What are the differences between the three suffixes of sqlite database (.db .db3 .sqlite)?

The primary difference between the .db, .db3, and .sqlite file extensions lies not in the database's internal structure or functionality, but in historical convention and user signaling. All three are functionally identical suffixes for a standard SQLite database file; the SQLite library itself does not interpret or require any specific extension, and the file's integrity and capabilities are determined solely by its binary format. The choice of extension is therefore a matter of developer or application preference, serving as a human-readable hint about the file's contents. However, these conventions have emerged from different eras of SQLite's development and application design philosophies, leading to their concurrent use.

The .db extension is a generic, legacy suffix meaning simply "database." Its use is widespread across many database systems and file-based storage formats, making it non-specific. An application using .db does not inherently indicate it is SQLite, though it often is. The .db3 extension originated as an explicit marker for SQLite 3.x database files, distinguishing them from the obsolete and incompatible SQLite 1.x or 2.x formats which might have used .db or .db2. While the "3" in .db3 is technically redundant today—as the SQLite 3 format has been the standard for nearly two decades—it persists as a clear, if informal, identifier. In contrast, the .sqlite extension is a more modern, self-documenting convention that unambiguously declares the file as an SQLite database, reducing ambiguity for developers and system administrators who may encounter the file outside its originating application.

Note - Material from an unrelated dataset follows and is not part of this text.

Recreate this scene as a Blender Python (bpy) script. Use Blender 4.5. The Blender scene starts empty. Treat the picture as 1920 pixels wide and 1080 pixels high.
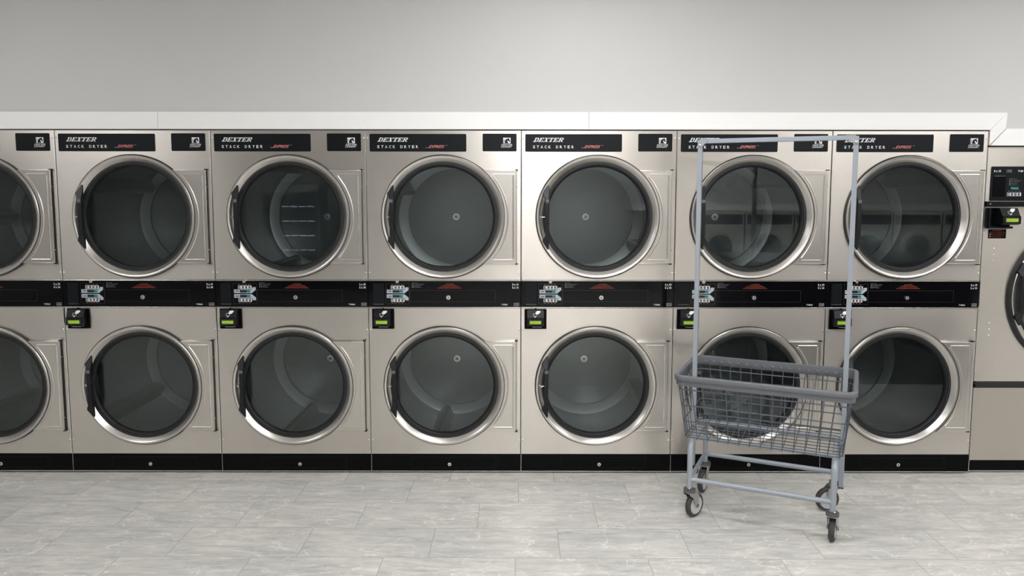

From a practical and technical standpoint, the core implication of these differing suffixes is one of interoperability and clarity, not of operational difference. Any software using the SQLite C library or a compatible driver can open, read, and write to a file regardless of its extension, provided the file's internal binary structure is valid. The operational mechanism is identical: the SQLite engine reads the file header to verify the version and format. The significant consideration arises in environments where file association is important. For instance, an IDE or file manager might be configured to open .sqlite files with a specific database browser tool, while .db files might be treated as opaque binary data. Furthermore, in collaborative or long-term maintenance contexts, the .sqlite extension offers the greatest clarity, minimizing the risk of misidentification.

Consequently, the selection among these extensions should be guided by context. For public-facing applications or open-source projects where immediate recognizability is valuable, .sqlite is increasingly the normative choice. In legacy enterprise systems or applications where the suffix is inconsequential to the internal code, .db or .db3 may remain due to historical inertia. The critical technical takeaway is that no suffix confers a performance, security, or compatibility advantage; they are labels, not determinants of the database's properties. The integrity of the data depends entirely on the SQLite library's handling of the file's actual contents, not its name.